久しぶりに食貪さん(40代OL)のおはなしです。食貪さんの本名は「食貪」ではありません。食に貪欲なので食貪さんと呼ばせていただいています。腐ったパンを捨てることが出来ずに会社の人に配ってしまったり、個人的なお悔みごとで貰ったとんでもなくパサパサのデカイ饅頭を会社の人々に切り分けて配ってしまうなど、食関連の仰天エピソードをもつスーパーOLさんです。先日、とある食堂にて女たちでアハハウフフとランチをしておると、わたくしのお吸い物(サービス品)に筍が入っているのを目ざとく見つけた食貪さんが、「わ!ミキコフさんのだけ筍入ってる〜!」と色めきたちました。わたくしの精神がざわつきました。『食貪蒲鉾事件*1』がフラッシュバックしたからです。その空気を察したのか母Lさんが、「最近ここの汁物って、おすまし多いよね〜。」と筍から話題をほんの少し逸らしてくれたのです。わたくしは、いえ、食貪さん以外のわたくしたちは安堵の空気に包まれました。ありがとう母Lさん。このありがとう母Lさんの「ありがと…」ぐらいで空気は一変しました。「月曜はすまし汁なのよ!火曜日はね〜味噌汁で〜、水曜は〜……。」一週間の汁物メニューを語る、食貪さんの誇らしげな声がフェイドアウトしてゆきます。胸を張り、箸を振りかざし躍動的な食貪さんの姿が徐々に歪んで見え始めました。「あたし、全部覚えてるよ。食べた物覚えてないのってやばいよ!」遠のく意識の中、高揚した食貪さんの言葉がはっきりと聞こえました。気がつくとわたくしは、安藤忠雄の建築のごとく無機質な表情で歯磨きをしていました。この日のランチでわたくしは何を食べたのかもはや覚えていません。

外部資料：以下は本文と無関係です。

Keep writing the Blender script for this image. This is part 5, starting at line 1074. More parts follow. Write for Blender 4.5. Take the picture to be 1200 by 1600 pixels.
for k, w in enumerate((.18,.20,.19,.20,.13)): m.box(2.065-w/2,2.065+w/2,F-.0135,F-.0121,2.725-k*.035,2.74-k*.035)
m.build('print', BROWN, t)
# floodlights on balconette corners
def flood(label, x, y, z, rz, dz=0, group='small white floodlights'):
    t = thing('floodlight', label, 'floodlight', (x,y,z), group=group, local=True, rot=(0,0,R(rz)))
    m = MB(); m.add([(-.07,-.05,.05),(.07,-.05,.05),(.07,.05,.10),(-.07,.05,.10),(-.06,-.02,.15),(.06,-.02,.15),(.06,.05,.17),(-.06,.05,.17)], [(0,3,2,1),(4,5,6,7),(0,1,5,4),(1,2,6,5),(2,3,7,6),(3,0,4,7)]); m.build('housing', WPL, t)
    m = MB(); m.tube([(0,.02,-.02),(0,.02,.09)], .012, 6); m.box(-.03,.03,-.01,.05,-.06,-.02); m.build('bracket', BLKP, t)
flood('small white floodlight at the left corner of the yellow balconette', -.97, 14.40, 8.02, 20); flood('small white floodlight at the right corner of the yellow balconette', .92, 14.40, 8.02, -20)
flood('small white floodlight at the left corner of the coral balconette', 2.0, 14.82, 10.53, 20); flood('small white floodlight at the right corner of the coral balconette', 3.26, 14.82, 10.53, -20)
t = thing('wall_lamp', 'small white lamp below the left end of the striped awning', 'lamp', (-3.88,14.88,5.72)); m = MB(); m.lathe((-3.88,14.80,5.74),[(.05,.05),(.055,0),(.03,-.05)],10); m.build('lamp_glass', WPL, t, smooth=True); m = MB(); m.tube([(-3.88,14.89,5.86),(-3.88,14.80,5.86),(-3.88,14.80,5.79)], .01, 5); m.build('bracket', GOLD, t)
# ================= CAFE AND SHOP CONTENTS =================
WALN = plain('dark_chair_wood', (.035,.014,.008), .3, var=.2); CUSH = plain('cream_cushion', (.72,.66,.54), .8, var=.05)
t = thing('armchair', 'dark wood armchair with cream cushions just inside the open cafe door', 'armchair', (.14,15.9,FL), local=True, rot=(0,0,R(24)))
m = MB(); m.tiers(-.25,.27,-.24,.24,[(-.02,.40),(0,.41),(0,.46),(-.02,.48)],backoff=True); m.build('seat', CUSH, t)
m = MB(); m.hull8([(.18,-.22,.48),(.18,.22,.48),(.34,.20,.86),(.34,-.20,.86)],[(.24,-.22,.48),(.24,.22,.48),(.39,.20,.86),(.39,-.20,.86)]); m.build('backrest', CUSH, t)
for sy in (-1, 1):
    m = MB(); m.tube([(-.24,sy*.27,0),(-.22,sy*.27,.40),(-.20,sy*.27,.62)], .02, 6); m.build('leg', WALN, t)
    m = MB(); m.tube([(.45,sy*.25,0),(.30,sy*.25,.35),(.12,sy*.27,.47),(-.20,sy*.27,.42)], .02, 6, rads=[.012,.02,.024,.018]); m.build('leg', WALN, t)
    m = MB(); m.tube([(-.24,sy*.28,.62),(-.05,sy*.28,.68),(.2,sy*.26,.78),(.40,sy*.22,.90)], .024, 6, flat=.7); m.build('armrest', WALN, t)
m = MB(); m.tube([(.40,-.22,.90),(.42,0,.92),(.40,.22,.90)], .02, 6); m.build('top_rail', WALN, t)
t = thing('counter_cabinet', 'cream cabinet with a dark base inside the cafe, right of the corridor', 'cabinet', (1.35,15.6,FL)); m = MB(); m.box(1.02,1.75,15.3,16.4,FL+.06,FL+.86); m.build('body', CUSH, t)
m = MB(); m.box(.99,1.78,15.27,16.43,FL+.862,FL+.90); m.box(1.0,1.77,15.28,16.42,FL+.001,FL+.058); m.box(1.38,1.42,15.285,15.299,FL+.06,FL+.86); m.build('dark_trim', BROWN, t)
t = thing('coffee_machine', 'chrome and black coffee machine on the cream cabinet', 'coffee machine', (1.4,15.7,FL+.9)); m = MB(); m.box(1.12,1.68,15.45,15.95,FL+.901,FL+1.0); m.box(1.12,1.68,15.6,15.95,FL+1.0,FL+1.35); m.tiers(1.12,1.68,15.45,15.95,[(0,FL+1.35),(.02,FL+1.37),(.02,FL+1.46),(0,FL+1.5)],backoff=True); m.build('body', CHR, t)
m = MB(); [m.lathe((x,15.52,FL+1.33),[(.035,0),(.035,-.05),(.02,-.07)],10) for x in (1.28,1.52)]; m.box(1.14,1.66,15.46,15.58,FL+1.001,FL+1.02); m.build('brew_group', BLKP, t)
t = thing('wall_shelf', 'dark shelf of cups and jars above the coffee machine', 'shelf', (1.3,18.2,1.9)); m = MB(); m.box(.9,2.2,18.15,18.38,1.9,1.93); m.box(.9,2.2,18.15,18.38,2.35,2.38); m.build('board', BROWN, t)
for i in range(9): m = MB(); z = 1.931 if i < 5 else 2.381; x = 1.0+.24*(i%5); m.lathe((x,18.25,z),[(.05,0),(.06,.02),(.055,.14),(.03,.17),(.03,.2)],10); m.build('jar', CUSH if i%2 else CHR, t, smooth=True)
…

ただ、食貪さんが食堂のサービス品をリサーチし、把握しているということだけは心に深く刻まれ、鏡に映るわたくしはだらしなく歯磨き粉を口角からたらし、かなしみの表情でこちらをみていたのだった。

*1:全員同じ定食を食べたのですが、食貪さんのお膳にだけ蒲鉾が入っていなかったため、「私のだけ蒲鉾入ってない!入ってないよね!」と食堂内で大騒ぎされた。(結果、食貪さんのお膳にも蒲鉾は入っていました)という歴史的騒動です。